DATA IN THIS EXERCISE:
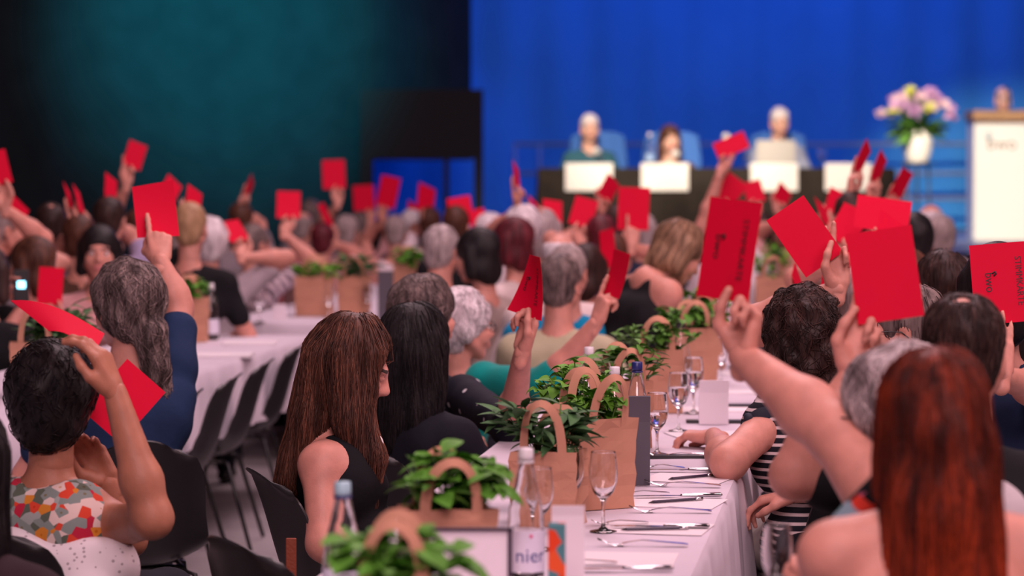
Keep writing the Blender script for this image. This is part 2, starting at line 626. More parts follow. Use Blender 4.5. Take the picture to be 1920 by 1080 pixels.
def surf(prims, h, k=0.02, sub=(), ks=0.008, noise=None, smooth=0):
    lo = np.min([bounds(p)[0] for p in prims], 0) - 3 * h
    hi = np.max([bounds(p)[1] for p in prims], 0) + 3 * h
    n = np.ceil((hi - lo) / h).astype(int) + 1
    f = np.full(n, 0.5, np.float32)
    gx = [np.float32(lo[i] + h * np.arange(n[i])) for i in range(3)]

    def region(p, mar):
        a, b = bounds(p)
        i0 = np.clip(np.floor((a - mar - lo) / h).astype(int), 0, n - 1)
        i1 = np.clip(np.ceil((b + mar - lo) / h).astype(int) + 1, 1, n)
        sl = tuple(slice(i0[q], i1[q]) for q in range(3))
        return sl, gx[0][sl[0]][:, None, None], gx[1][sl[1]][None, :, None], gx[2][sl[2]][None, None, :]
    for p in prims:
        sl, X, Y, Zz = region(p, k + 2 * h)
        v = evalp(p, X, Y, Zz)
        c = f[sl]
        hh = np.maximum(k - np.abs(c - v), 0) / k
        f[sl] = np.minimum(c, v) - hh * hh * k * 0.25
    for p in sub:
        sl, X, Y, Zz = region(p, ks + 2 * h)
        v = -evalp(p, X, Y, Zz)
        c = f[sl]
        hh = np.maximum(ks - np.abs(c - v), 0) / ks
        f[sl] = np.maximum(c, v) + hh * hh * ks * 0.25
    if noise is not None:
        f = f + noise(gx[0][:, None, None], gx[1][None, :, None], gx[2][None, None, :]).astype(np.float32)
    s = f < 0
    cnt = sum(s[a:n[0] - 1 + a, b:n[1] - 1 + b, c:n[2] - 1 + c].astype(np.int8) for a, b, c in _CORN)
    act = (cnt > 0) & (cnt < 8)
    ijk = np.argwhere(act)
    idx = np.full(act.shape, -1, np.int32)
    idx[act] = np.arange(len(ijk))
    cv = np.stack([f[ijk[:, 0] + a, ijk[:, 1] + b, ijk[:, 2] + c] for a, b, c in _CORN], 1)
    pos = np.zeros((len(ijk), 3))
    num = np.zeros(len(ijk))
    C = np.array(_CORN, float)
    for a, b in _EDG:
        va, vb = cv[:, a], cv[:, b]
        x = (va < 0) != (vb < 0)
        t = np.where(x, va / np.where(x, va - vb, 1), 0)
        pos += np.where(x[:, None], C[a] + t[:, None] * (C[b] - C[a]), 0)
        num += x
    pos = (pos / np.maximum(num, 1)[:, None] + ijk) * h + lo
    quads = []
    for ax in range(3):
        s0 = np.take(s, range(n[ax] - 1), ax)
        s1 = np.take(s, range(1, n[ax]), ax)
        e = np.argwhere(s0 != s1)
        o1, o2 = [(1, 2), (2, 0), (0, 1)][ax]
        e = e[(e[:, o1] > 0) & (e[:, o2] > 0) & (e[:, o1] < n[o1] - 1) & (e[:, o2] < n[o2] - 1)]
        sg = s[e[:, 0], e[:, 1], e[:, 2]]
        cs = []
        for d1, d2 in ((-1, -1), (0, -1), (0, 0), (-1, 0)):
            q = e.copy()
            q[:, o1] += d1
            q[:, o2] += d2
            cs.append(idx[q[:, 0], q[:, 1], q[:, 2]])
        Q = np.stack(cs, 1)
        Q[~sg] = Q[~sg][:, ::-1]
        quads.append(Q)
    Q = np.concatenate(quads)
    Q = Q[(Q >= 0).all(1)]
    for _ in range(smooth):
        acc = np.zeros_like(pos)
        deg = np.zeros(len(pos))
        for a in range(4):
            i, j = Q[:, a], Q[:, (a + 1) % 4]
            np.add.at(acc, i, pos[j])
            np.add.at(acc, j, pos[i])
            np.add.at(deg, i, 1)
            np.add.at(deg, j, 1)
        pos = pos * 0.5 + 0.5 * acc / np.maximum(deg, 1)[:, None]
    return pos, Q


def vnormals(V, Q):
    nq = np.cross(V[Q[:, 2]] - V[Q[:, 0]], V[Q[:, 3]] - V[Q[:, 1]])
    N = np.zeros_like(V)
    for a in range(4):
        np.add.at(N, Q[:, a], nq)
    return N / np.maximum(np.linalg.norm(N, axis=1, keepdims=True), 1e-12)


def rotz(a):
    c, s = math.cos(a), math.sin(a)
    return np.array([[c, -s, 0], [s, c, 0], [0, 0, 1.0]])


def axang(ax, a):
    return np.array(Matrix.Rotation(a, 3, Vector([float(x) for x in ax])))


def wob(freq, amp, seed=0):
    r = np.random.default_rng(seed)
    ph = r.uniform(0, 6.28, 9)

    def f(X, Y, Zz):
        return amp * (np.sin(freq * X + ph[0] + 1.7 * np.sin(freq * .7 * Zz + ph[1])) * np.sin(freq * 1.1 * Y + ph[2]) + np.sin(freq * .9 * Zz + ph[3] + 1.3 * np.sin(freq * .6 * Y + ph[4])) * np.sin(freq * X * .8 + ph[5])) * 0.6
    return f
# ------------------------------------------------------------------ hands
# hand frame: wrist at the origin, fingers along +Z, palm normal +Y, thumb of a right hand on -X
def _finger(base, ang, lens, rad, splay):
    p = np.array(base, float)
    out = [p.copy()]
    for a, l in zip(ang, lens):
        a = math.radians(a)
        d = np.array([splay * math.cos(a), math.sin(a), math.cos(a)])
        p = p + nrm(d) * l
        out.append(p.copy())
    return [seg(out[i], out[i + 1], rad - .0008 * i, rad - .0008 * (i + 1)) for i in range(3)]


HAND_POSE = {
    'pinch': dict(f=((3, 6, 10), (4, 8, 12), (62, 150, 200), (66, 155, 205)),
                  t=((-.026, .010, .022), (-.046, .030, .058), (-.040, .037, .094), (-.026, .0335, .130))),
    'point': dict(f=((3, 6, 10), (56, 140, 195), (62, 150, 200), (66, 155, 205)),
                  t=((-.026, .010, .022), (-.046, .030, .058), (-.040, .037, .094), (-.026, .0335, .130))),
    'flat': dict(f=((3, 6, 9), (4, 7, 10), (4, 7, 10), (5, 8, 12)),
                 t=((-.026, .010, .022), (-.048, .030, .056), (-.040, .037, .088), (-.024, .034, .118))),
    'rest': dict(f=((25, 55, 80), (30, 62, 88), (34, 68, 95), (38, 72, 98)),
                 t=((-.026, .008, .022), (-.046, .020, .055), (-.048, .030, .085), (-.040, .038, .110))),
    'grip': dict(f=((30, 75, 120), (34, 80, 125), (38, 84, 130), (42, 88, 135)),
                 t=((-.026, .010, .022), (-.050, .030, .050), (-.046, .055, .075), (-.026, .072, .092))),
}
HANDS = {}


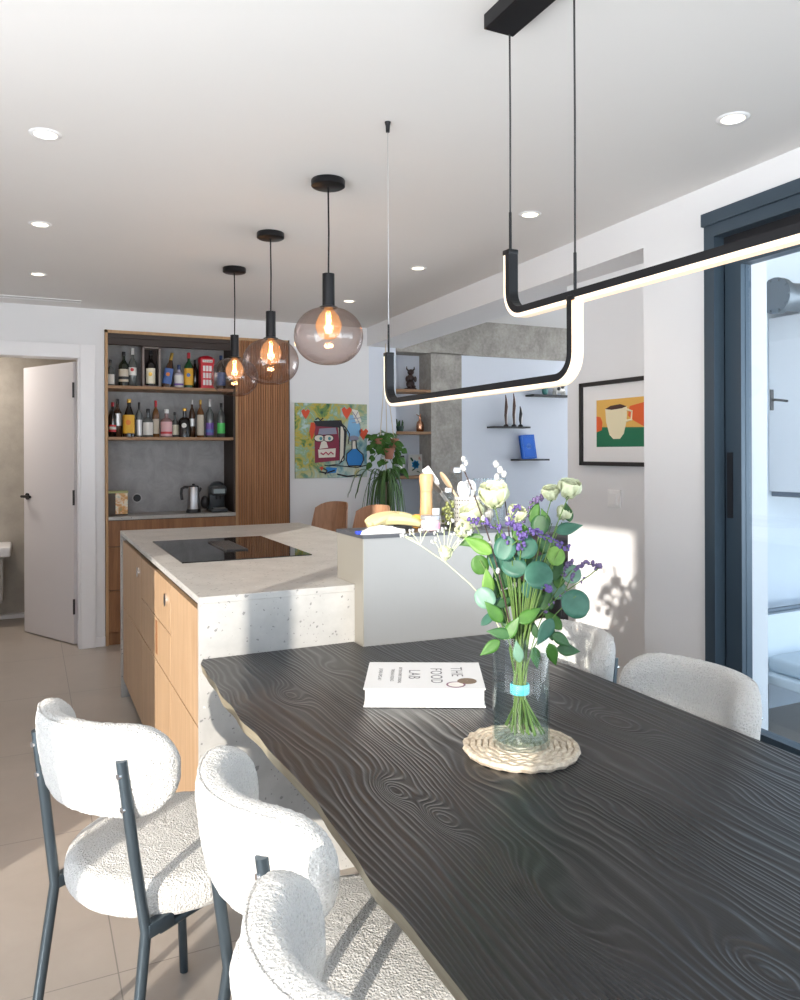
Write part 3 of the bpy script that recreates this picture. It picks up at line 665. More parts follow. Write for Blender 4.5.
# ------------------------------------------------------------------ chairs
def make_chair():
    t_ = thing('dining_chair', '', 'chair')
    # backrest: pill-shaped pad bent round an arc
    R, half = .236, 1.14
    cx0 = -.292 + R
    NU, NV = 120, 40
    bm = B(); rings = []
    zc, hh, th = .744, .099, .033
    Lh = R*half
    for i in range(NU+1):
        s = -1 + 2*i/NU; s = math.copysign(abs(s)**.85, s)
        d = (1-abs(s))*Lh
        q = min(1.0, d/.115); k = math.sqrt(max(0, 1-(1-q)**2))
        hz = max(.002, hh*k); q2 = min(1, d/.035); tt = max(.001, th*math.sqrt(max(0, 1-(1-q2)**2)))
        a = PI + s*half
        ring = []
        for j in range(NV):
            b = 2*PI*j/NV; cb_, sb_ = math.cos(b), math.sin(b)
            rr = math.copysign(abs(cb_)**.62, cb_)*tt; zz = math.copysign(abs(sb_)**.62, sb_)*hz
            # groove of the seam near the outer rim
            tilt = -(zz)*.14
            p = Vector((cx0 + (R+rr-tilt*1.0 - .03)*math.cos(a), (R+rr-tilt*.6-.03)*math.sin(a)*1.06, zc+zz))
            nz = noise.noise(p*260)*.0016 + noise.noise(p*90)*.0014
            p += Vector((math.cos(a)*cb_, math.sin(a)*cb_, sb_))*nz
            ring.append(bm.verts.new(p))
        rings.append(ring)
    for i in range(NU):
        for j in range(NV):
            bm.faces.new((rings[i][j], rings[i][(j+1) % NV], rings[i+1][(j+1) % NV], rings[i+1][j]))
    bm.faces.new(rings[0]); bm.faces.new(rings[-1][::-1])
    bk = part('backrest', bm, M['boucle'], t_, 2, local=True)
    # piping line along upper edge
    for sgn, nm in ((1, 'piping'),):
        pts = []
        for i in range(61):
            s = -1 + 2*i/60; a = PI + s*half*.93; d = (1-abs(s))*Lh; q = min(1, d/.115+.02); k = math.sqrt(max(0, 1-(1-q)**2)); zz = hh*k*.93
            tilt = -zz*.14; rr = th*.62
            pts.append((cx0 + (R+rr-tilt-.03)*math.cos(a), (R+rr-tilt*.6-.03)*math.sin(a)*1.06, zc+zz))
        for i in range(60, -1, -1):
            pass
        bm = B(); tube(bm, pts, .0035, 6); part(nm, bm, M['boucle'], bk, 2, local=True)
    # seat cushion
    bm = B(); NU, NV = 90, 46; rings = []
    for i in range(NU):
        a = 2*PI*i/NU; ring = []
        R0 = .238*(1 + .02*math.cos(2*a))
        for j in range(NV+1):
            b = -PI/2 + PI*j/NV; cb_, sb_ = math.cos(b), math.sin(b)
            rr = (R0-.045) + math.copysign(abs(cb_)**.8, cb_)*.045; zz = .457 + math.copysign(abs(sb_)**.8, sb_)*.042
            p = Vector((rr*math.cos(a), rr*math.sin(a), zz)); nz = noise.noise(p*260)*.0016+noise.noise(p*90)*.0014
            ring.append(bm.verts.new(p + Vector((math.cos(a)*cb_, math.sin(a)*cb_, sb_))*nz))
        rings.append(ring)
    for i in range(NU):
        for j in range(NV): bm.faces.new((rings[i][j], rings[(i+1) % NU][j], rings[(i+1) % NU][j+1], rings[i][j+1]))
    # domed top as concentric rings
    prev = [r[-1] for r in rings]; rr0 = .193
    for k in range(1, 26):
        f_ = 1-k/26; cur = []
        for i in range(NU):
            a = 2*PI*i/NU; r_ = rr0*f_; z = .499 + .010*(1-f_*f_)
            p = Vector((r_*math.cos(a), r_*math.sin(a), z)); p.z += noise.noise(p*260)*.0016+noise.noise(p*90)*.0014
            cur.append(bm.verts.new(p))
        for i in range(NU): bm.faces.new((prev[i], prev[(i+1) % NU], cur[(i+1) % NU], cur[i]))
        prev = cur
    bm.faces.new(prev); bm.faces.new([r[0] for r in rings][::-1])
    part('seat', bm, M['boucle'], t_, 2, local=True)
    bm = B(); tube(bm, [(-.17, -.165, .405), (.14, -.15, .397)], .011, 10); tube(bm, [(-.17, .165, .405), (.14, .15, .397)], .011, 10)
    tube(bm, [(.14, -.15, .397), (.14, .15, .397)], .010, 10); tube(bm, [(-.10, -.16, .401), (-.10, .16, .401)], .010, 10)
    box(bm, -.205, -.14, -.176, -.152, .402, .432, .003); box(bm, -.205, -.14, .152, .176, .402, .432, .003)
    part('seat_frame', bm, M['legs'], t_, True, local=True)
    for s in (-1, 1):
        bm = B(); tube(bm, [(-.268, s*.172, 0), (-.235, s*.170, .2), (-.203, s*.163, .415), (-.226, s*.156, .58), (-.252, s*.152, .780)], .0118, 12)
        lg = part('leg', bm, M['legs'], t_, True, local=True)
        for z in (.680, .750):
            x_ = -.226 - (z-.58)*.128; bm = B(); tube(bm, [(x_-.008, s*.154, z), (x_-.015, s*.154, z)], .0062, 12)
            part('bolt', bm, M['chrome'], lg, True, local=True)
        bm = B(); tube(bm, [(.14, s*.15, .397), (.175, s*.172, 0)], .0115, 12); part('leg', bm, M['legs'], t_, True, local=True)
    return t_
CH = 'white boucle dining chairs round the black table'
proto = make_chair()
def put(o, x, y, rz, label):
    o.location = (x, y, 0); o.rotation_euler = (0, 0, rz); o['label'] = label; o['group'] = CH
ca = proto; put(ca, .310, 1.915, math.radians(30), 'white boucle dining chair standing clear of the table near the oak drawers')
C2 = dup(proto, (.560, 1.345, 0), math.radians(5), 'white boucle dining chair pushed against the live table edge, between two like it', CH)
C3 = dup(proto, (.520, .862, 0), math.radians(4), 'white boucle dining chair whose rounded back overlaps the next chair', CH)
C4 = dup(proto, (1.332, 1.475, 0), math.radians(182), 'white boucle dining chair across the table before the terrace glass', CH)
C5 = dup(proto, (1.332, 1.985, 0), math.radians(180), 'white boucle dining chair across the table beside the recess with the framed cup picture', CH)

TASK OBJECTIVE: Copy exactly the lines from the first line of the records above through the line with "gx = [np.float32(lo[i]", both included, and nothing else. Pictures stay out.

RESPONSE TO THE EXERCISE:
Keep writing the Blender script for this image. This is part 2, starting at line 626. More parts follow. Use Blender 4.5. Take the picture to be 1920 by 1080 pixels.
def surf(prims, h, k=0.02, sub=(), ks=0.008, noise=None, smooth=0):
    lo = np.min([bounds(p)[0] for p in prims], 0) - 3 * h
    hi = np.max([bounds(p)[1] for p in prims], 0) + 3 * h
    n = np.ceil((hi - lo) / h).astype(int) + 1
    f = np.full(n, 0.5, np.float32)
    gx = [np.float32(lo[i] + h * np.arange(n[i])) for i in range(3)]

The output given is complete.